O mundo de hoje é outro. A maior fatia do orçamento de um artista vem do palco. O disco físico serve agora para que ele justifique mais shows e a turnê que garante a sua sobrevivência. Além da turnê de carreira, inventar shows tributos, parcerias e apresentações de álbuns clássicos tocados na íntegra vêm sendo sadias (e lucrativas) reinvenções do formato ao vivo.
Zélia Duncan e Zeca Baleiro sabem que pouco provavelmente fariam essa turnê conjunta em outra circunstância da indústria musical. Essa interessante parceria talvez ficasse só no campo das ideias em outro momento comercial da música mundial. O comodismo talvez impedisse esse pulo fora da certeza.
É claro que se trata de mero exercício especulativo. Mas a escolha da música Pássaro de Sá e Guarabyra, que explica um pouco do ofício de músico e sua lide com a verdade do palco, para abrir o show talvez seja uma forma de justificar o encontro. Um ponto a favor de ambos é que os dois já mostraram interesse nesse tipo de experiência: Zeca Baleiro com Raimundo Fagner e Zélia Duncan com os Mutantes. Isso deixa o projeto com mais legitimidade. Mas vamos seguir com o show.
Independente de ser ou não produto de um novo momento da indústria, é inegável que Goiânia teve a bela oportunidade de ver artistas que já construíram uma obra sólida isoladamente cruzar repertórios e canções lado B que os influenciaram.
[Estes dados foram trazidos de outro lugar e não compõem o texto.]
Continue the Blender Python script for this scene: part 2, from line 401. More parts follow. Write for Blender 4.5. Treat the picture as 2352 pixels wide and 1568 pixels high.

Essa opção por músicas desconhecidas deixou o público sem grande participação. Melhor que assim ficasse, pois quando o mesmo se manifestava era com a mania chata de gritar gracejos para os artistas. Em teatros, que exige alguma liturgia no comportamento do público irritava. E mais que isso: revelava um comportamento imbecil. E, por que não dizer, alguma jequice.
A primeira que ganhou o público de verdade foi Mulheres de Martinho da Vila. Poucos hits próprios estiveram no show de 1h45 minutos de duração: Alma nova, Quase nada, Nos lençóis desse reggae e, no bis, as mais esperadas pelo público de bom número no Teatro Rio Vermelho do Centro de Convenções, Telegrama e Catedral. O ponto negativo foi a performance ruim de Zeca ao violão: inseguro, disperso e errando muito. Mas isso não prejudicou o conjunto da obra.
E que a crise do disco faça com que mais projetos interessantes para os palcos, como esse encontro de Zélia e Zeca, sejam criados. O público interessado em artistas que arrisquem, comigo incluso nesse rol, agradece.